Di dunia yang penuh dengan perbedaan ini, mengasah empati jadi hal yang penting. Ketika kita yakin pada suatu hal atau memegang sebuah prinsip, bukan hal yang ngga mungkin kita jadi memandang orang lain dengan prinsip berbeda secara skeptis. Gampangnya, merasa kita yang paling benar. Bukan berarti jadi bermusuhan, tapi terbersit aja di hati kalau yang mereka anut atau pahami ngga lebih benar dari kita.
Pada akhirnya untuk menyikapi perbedaan memang perlu empati. Supaya ngga sembarang menuduh orang lain salah. Supaya bisa ‘santai’ juga dalam menghadapi dunia yang beragam cerita dan isinya. Empati ini seringnya membuat kita memaklumi prinsip, tindakan, dan pemikiran orang lain. There’s always a story behind everything. Dengan memaklumi ini, jadinya kita membiarkan orang lain bertindak dan berpikir sesuai apa yang dia anut. Tanpa banyak komentar, tanpa ngejulid, dan tanpa ikut campur pastinya.
Mungkin hal tersebut benar untuk case yang memang bisa dimaklumi, alias ngga melanggar hukum, aturan, ataupun ngerugiin orang lain. Kalau tindakannya salah atau melanggar gimana dong? Di Islam sendiri ada yang namanya amar ma’ruf nahi munkar. Jadi selain menyeru yang baik, harus juga melarang yang buruk. Tapi nyatanya ini ngga gampang. Ada aja yang menghalangi untuk menegur atau spill the news kalau seseorang berbuat buruk. Misalnya, takut dibilang sok suci, takut dianggap aneh, ngga mau cari ribut, dan lain-lain.
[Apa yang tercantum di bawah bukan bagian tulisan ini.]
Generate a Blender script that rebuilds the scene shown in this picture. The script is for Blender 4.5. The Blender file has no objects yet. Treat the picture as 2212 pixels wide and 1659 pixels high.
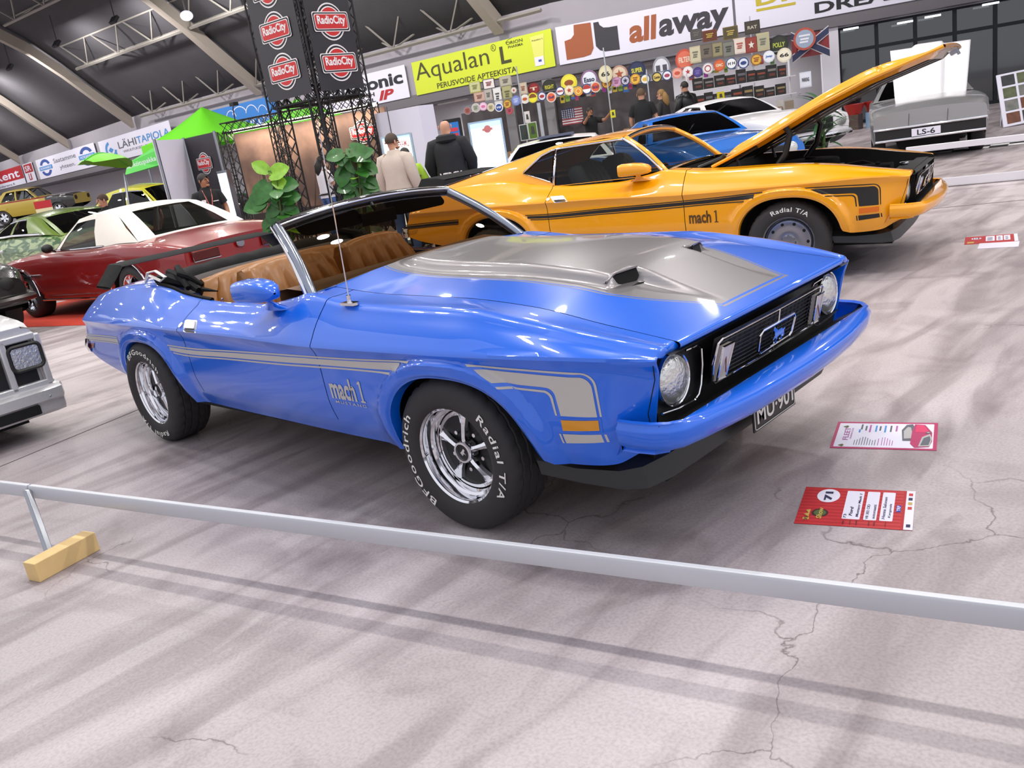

Jadi menjaga prinsip diri akan hal yang benar dan ngga mengusik orang lain mungkin tergolong level satu ya. Kalau sudah bisa, berani, menegakkan kebenaran dan tegas melarang keburukan, sepertinya itu satu tingkat di atasnya lagi.. dan jujur aku salut banget sama yang sudah selevel lebih tinggi ini. Semoga mereka semua diberikan keistiqomahan oleh Allah di jalan yang lurus, yang Ia ridhoi.
Aamiin.
Lalu, perlu naik level ngga kita? Ya perlu. Tapi karena challenge-nya banyak, berdoa dulu yang banyak supaya diberi kekuatan.